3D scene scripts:
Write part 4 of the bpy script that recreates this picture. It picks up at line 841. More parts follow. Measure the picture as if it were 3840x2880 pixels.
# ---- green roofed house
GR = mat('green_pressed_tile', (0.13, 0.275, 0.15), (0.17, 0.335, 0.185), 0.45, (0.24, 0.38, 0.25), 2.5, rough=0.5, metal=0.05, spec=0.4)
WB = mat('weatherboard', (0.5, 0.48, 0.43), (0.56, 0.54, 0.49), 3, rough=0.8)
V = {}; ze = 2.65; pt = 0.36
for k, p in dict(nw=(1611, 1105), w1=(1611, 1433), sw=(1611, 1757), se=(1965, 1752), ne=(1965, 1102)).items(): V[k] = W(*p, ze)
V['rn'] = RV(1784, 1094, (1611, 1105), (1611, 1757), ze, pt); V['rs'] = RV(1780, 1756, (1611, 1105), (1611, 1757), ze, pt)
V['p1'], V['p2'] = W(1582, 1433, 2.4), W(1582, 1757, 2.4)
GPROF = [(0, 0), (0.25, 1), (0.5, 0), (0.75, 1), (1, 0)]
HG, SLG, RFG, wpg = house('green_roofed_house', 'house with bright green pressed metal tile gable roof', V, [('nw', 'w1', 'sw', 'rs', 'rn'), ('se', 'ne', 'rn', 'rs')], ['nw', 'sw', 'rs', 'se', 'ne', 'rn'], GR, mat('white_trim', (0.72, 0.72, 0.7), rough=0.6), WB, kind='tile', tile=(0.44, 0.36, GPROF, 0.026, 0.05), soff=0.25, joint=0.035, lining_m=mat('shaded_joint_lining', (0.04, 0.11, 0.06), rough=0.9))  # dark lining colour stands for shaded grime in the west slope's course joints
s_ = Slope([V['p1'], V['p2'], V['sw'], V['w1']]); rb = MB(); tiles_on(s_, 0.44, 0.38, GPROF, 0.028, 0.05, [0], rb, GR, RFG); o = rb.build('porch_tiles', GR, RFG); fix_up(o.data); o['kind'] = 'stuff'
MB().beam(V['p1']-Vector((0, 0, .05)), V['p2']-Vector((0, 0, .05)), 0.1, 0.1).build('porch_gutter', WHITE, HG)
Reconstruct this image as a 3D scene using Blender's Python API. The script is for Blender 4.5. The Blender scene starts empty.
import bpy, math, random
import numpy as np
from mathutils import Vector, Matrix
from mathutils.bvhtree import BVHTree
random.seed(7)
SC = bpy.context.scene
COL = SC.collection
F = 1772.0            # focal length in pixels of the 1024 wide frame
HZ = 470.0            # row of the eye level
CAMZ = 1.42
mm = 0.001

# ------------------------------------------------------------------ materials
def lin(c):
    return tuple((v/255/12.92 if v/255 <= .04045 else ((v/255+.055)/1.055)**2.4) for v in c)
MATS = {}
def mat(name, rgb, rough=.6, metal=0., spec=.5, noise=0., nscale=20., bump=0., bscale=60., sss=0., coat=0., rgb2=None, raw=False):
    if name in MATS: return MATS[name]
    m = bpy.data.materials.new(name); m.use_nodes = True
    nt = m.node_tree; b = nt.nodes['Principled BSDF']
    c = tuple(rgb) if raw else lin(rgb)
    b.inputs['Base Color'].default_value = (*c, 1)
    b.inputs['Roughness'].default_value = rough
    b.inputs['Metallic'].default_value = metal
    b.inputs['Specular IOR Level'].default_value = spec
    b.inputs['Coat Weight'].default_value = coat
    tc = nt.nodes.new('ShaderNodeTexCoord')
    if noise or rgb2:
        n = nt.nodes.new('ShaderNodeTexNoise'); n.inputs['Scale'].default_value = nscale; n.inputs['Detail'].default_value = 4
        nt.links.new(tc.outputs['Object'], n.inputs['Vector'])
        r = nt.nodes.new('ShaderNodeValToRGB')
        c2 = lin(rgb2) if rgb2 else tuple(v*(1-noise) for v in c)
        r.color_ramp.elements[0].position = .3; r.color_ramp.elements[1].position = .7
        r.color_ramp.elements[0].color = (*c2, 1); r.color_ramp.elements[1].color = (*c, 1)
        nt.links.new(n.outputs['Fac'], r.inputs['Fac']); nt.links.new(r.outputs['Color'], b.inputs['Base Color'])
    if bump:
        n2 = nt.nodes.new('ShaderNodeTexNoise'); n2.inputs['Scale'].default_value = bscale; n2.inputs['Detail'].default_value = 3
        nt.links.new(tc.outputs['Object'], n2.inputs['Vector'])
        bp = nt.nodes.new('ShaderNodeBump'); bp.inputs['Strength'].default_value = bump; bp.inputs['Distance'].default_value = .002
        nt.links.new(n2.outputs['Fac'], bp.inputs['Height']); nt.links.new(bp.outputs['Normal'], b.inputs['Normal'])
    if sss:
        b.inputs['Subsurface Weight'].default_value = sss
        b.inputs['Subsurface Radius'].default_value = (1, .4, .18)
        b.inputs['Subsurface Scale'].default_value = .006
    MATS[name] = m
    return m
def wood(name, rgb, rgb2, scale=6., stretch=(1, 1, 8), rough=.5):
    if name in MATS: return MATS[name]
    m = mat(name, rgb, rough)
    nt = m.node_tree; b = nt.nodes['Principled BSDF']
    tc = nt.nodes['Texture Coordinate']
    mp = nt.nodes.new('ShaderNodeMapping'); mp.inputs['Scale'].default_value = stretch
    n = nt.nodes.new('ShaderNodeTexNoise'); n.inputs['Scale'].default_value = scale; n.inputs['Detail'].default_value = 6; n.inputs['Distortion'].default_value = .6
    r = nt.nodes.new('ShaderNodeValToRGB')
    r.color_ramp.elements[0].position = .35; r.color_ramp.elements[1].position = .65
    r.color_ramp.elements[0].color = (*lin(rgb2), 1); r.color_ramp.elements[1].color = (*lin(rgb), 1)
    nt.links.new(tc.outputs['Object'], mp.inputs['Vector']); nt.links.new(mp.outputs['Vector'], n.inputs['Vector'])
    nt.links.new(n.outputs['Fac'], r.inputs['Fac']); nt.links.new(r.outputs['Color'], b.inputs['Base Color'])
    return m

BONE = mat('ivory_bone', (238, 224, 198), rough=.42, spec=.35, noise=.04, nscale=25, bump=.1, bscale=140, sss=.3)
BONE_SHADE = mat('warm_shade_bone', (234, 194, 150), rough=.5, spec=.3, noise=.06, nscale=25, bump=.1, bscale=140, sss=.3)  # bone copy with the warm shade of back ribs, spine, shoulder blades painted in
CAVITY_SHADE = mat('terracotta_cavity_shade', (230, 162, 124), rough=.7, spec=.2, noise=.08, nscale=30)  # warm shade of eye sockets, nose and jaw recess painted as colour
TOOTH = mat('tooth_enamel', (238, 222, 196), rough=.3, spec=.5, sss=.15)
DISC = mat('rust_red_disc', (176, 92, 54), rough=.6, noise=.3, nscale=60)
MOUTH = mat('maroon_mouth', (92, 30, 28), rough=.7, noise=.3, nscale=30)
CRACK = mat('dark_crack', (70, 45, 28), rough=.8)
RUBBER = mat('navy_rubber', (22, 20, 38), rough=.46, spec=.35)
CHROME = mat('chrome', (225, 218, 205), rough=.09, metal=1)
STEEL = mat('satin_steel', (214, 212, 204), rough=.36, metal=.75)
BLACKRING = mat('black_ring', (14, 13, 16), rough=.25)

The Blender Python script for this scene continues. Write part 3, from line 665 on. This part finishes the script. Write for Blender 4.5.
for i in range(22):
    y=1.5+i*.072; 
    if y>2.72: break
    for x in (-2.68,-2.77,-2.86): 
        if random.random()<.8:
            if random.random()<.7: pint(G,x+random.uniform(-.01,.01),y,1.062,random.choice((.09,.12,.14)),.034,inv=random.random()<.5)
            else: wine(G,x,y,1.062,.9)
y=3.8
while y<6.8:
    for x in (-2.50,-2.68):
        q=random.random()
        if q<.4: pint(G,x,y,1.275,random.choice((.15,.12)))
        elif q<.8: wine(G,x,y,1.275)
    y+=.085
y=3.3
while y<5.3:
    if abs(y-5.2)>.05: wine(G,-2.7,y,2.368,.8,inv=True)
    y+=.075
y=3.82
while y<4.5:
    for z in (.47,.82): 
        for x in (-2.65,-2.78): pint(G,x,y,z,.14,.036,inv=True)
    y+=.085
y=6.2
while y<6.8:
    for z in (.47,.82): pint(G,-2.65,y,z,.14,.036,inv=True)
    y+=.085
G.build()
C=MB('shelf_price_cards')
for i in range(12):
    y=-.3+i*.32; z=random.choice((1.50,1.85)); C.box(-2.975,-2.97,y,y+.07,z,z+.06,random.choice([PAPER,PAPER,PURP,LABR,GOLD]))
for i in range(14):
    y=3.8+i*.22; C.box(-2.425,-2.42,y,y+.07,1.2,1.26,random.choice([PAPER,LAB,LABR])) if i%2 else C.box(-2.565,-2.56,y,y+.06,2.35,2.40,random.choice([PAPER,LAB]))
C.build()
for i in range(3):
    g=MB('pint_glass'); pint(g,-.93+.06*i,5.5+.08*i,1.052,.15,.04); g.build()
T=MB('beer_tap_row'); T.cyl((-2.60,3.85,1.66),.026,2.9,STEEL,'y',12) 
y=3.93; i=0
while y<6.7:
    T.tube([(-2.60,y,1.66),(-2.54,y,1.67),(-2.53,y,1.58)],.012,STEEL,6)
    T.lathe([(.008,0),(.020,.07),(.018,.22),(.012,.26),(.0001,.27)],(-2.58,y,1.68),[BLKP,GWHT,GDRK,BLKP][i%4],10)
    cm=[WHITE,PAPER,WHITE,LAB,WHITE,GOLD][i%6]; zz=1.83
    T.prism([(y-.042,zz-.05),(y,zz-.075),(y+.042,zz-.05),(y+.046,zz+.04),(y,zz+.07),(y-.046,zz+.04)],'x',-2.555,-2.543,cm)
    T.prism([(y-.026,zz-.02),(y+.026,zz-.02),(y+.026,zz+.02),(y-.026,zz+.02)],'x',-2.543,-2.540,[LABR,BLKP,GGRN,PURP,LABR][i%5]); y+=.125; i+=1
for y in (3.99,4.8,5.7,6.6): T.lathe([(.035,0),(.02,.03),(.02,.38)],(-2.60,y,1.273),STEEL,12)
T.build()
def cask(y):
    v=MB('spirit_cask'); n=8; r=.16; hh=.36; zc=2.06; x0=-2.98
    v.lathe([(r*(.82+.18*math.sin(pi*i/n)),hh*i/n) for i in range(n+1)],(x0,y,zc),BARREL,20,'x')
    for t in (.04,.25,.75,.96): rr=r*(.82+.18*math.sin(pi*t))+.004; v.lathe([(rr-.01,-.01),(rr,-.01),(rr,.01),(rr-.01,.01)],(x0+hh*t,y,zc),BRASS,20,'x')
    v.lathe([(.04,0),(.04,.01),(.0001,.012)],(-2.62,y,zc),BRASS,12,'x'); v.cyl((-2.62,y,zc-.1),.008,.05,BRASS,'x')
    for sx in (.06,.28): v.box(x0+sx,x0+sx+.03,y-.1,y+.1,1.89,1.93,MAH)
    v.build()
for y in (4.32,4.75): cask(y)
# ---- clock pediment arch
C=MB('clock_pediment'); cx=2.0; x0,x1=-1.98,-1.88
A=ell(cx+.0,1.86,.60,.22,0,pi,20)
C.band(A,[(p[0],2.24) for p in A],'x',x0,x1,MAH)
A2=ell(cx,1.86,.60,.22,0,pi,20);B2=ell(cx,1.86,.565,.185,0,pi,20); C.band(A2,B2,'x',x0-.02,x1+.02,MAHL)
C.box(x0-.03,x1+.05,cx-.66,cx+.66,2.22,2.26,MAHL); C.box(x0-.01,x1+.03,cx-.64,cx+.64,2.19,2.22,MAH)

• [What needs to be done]
Copy, please, every line from the start of the entries down to the line that holds "0.1).build('porch_gutter', WHITE, HG)", with both of those lines included and no others.

• [Solution below]
Write part 4 of the bpy script that recreates this picture. It picks up at line 841. More parts follow. Measure the picture as if it were 3840x2880 pixels.
# ---- green roofed house
GR = mat('green_pressed_tile', (0.13, 0.275, 0.15), (0.17, 0.335, 0.185), 0.45, (0.24, 0.38, 0.25), 2.5, rough=0.5, metal=0.05, spec=0.4)
WB = mat('weatherboard', (0.5, 0.48, 0.43), (0.56, 0.54, 0.49), 3, rough=0.8)
V = {}; ze = 2.65; pt = 0.36
for k, p in dict(nw=(1611, 1105), w1=(1611, 1433), sw=(1611, 1757), se=(1965, 1752), ne=(1965, 1102)).items(): V[k] = W(*p, ze)
V['rn'] = RV(1784, 1094, (1611, 1105), (1611, 1757), ze, pt); V['rs'] = RV(1780, 1756, (1611, 1105), (1611, 1757), ze, pt)
V['p1'], V['p2'] = W(1582, 1433, 2.4), W(1582, 1757, 2.4)
GPROF = [(0, 0), (0.25, 1), (0.5, 0), (0.75, 1), (1, 0)]
HG, SLG, RFG, wpg = house('green_roofed_house', 'house with bright green pressed metal tile gable roof', V, [('nw', 'w1', 'sw', 'rs', 'rn'), ('se', 'ne', 'rn', 'rs')], ['nw', 'sw', 'rs', 'se', 'ne', 'rn'], GR, mat('white_trim', (0.72, 0.72, 0.7), rough=0.6), WB, kind='tile', tile=(0.44, 0.36, GPROF, 0.026, 0.05), soff=0.25, joint=0.035, lining_m=mat('shaded_joint_lining', (0.04, 0.11, 0.06), rough=0.9))  # dark lining colour stands for shaded grime in the west slope's course joints
s_ = Slope([V['p1'], V['p2'], V['sw'], V['w1']]); rb = MB(); tiles_on(s_, 0.44, 0.38, GPROF, 0.028, 0.05, [0], rb, GR, RFG); o = rb.build('porch_tiles', GR, RFG); fix_up(o.data); o['kind'] = 'stuff'
MB().beam(V['p1']-Vector((0, 0, .05)), V['p2']-Vector((0, 0, .05)), 0.1, 0.1).build('porch_gutter', WHITE, HG)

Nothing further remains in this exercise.